I'm not knocking the Rabbet Plane. This one by VERITAS is a well designed thing of beauty and a boon to the task. If your life calls for a lot of rabbets, it may pay its way. But it's not happy performing most of the other chores one asks even of a plane. Very bottom line, it's a specialized Chisel.
But which fits better into a limited space toolbox? Which is less expensive to purchase? To replace or repair? Can it do any single thing a chisel cannot? No. Can a chisel do things it cannot? Let me count the ways... (okay, I won't... you get the picture).
Another important consideration is reliability. Given quality components, this is the product of simplicity (less to go wrong) and imprecision (loosely 'coupled' components).
Okay, I once said, I get KISS. But imprecision is a virtue???
Turns out that precise, tightly coupled systems are prone to failure. The kind of failure that chewing gum and baling wire can't fix. A little sand in the finest Swiss watch and it will drop to merely semidiurnal success. But one can make a sundial with a stick stuck into sand. If it gets kicked over, stick it again and recalibrate. [We can also use that stick to lean on, plant a seed, pry a up a rock, bind a tourniquet, whack a mole...]
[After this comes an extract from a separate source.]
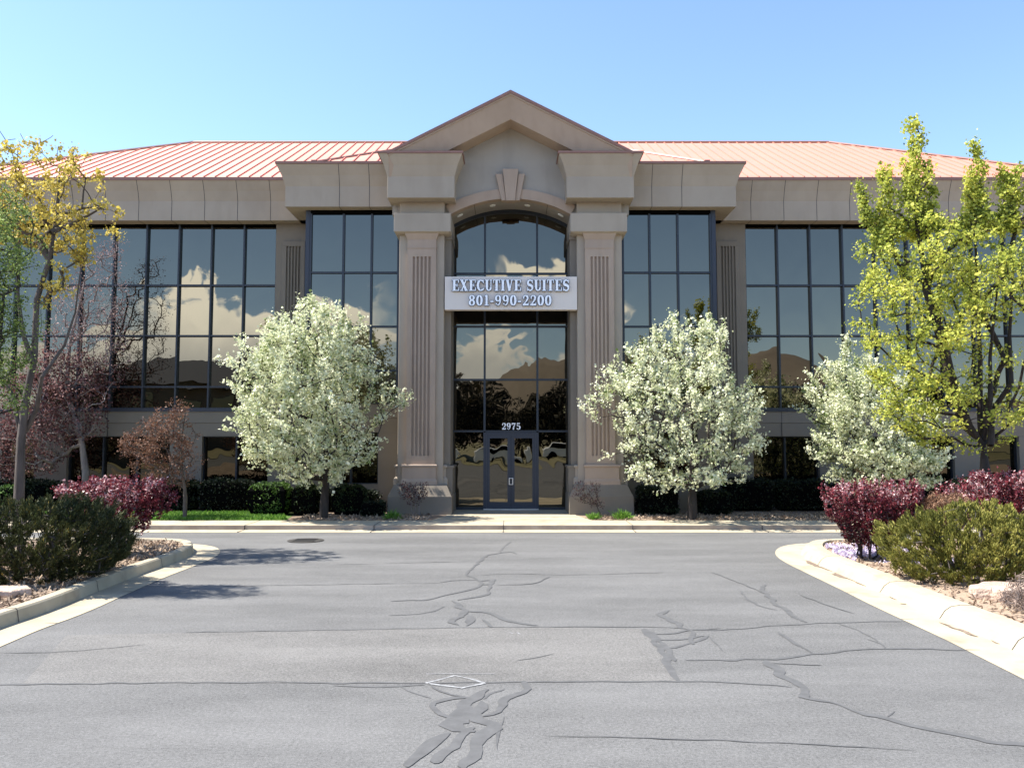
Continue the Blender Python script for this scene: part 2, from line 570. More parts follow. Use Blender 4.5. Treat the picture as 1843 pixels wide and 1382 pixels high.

Efficiency, as I mentioned, is a factor here... that sundial has its limitations in this regard. Cost / benefit analysis is the guide. That stick is very efficient, in its modest way.
A final point I seldom if ever see discussed is how well tools (or approaches) work together in suites (combinations). What I call the sweet of suites.
Simple, generalized tools can join forces to accomplish almost anything! Their areas of efficacy overlap, affording redundancy and choice. A heavy screwdriver can be a prise bar can be a chisel can be a lever can be a...
NOTE: We are strictly warned against abusing a tool beyond its designed purpose. HA.
A sweet suite of tools, skills, approaches, methods, guidelines... what-have-you... covers the ground. Covers it better, to my mind, than any ungainly heap of one-shot wonders.
Sweet.
NOTE: I realize that all this is, in fact, a spectrum. At the KISS extreme, brain + opposable thumbs are as simple as it gets, and all the others are to some degree specialized. The kind of optimal we look for will always be the happy middle ground.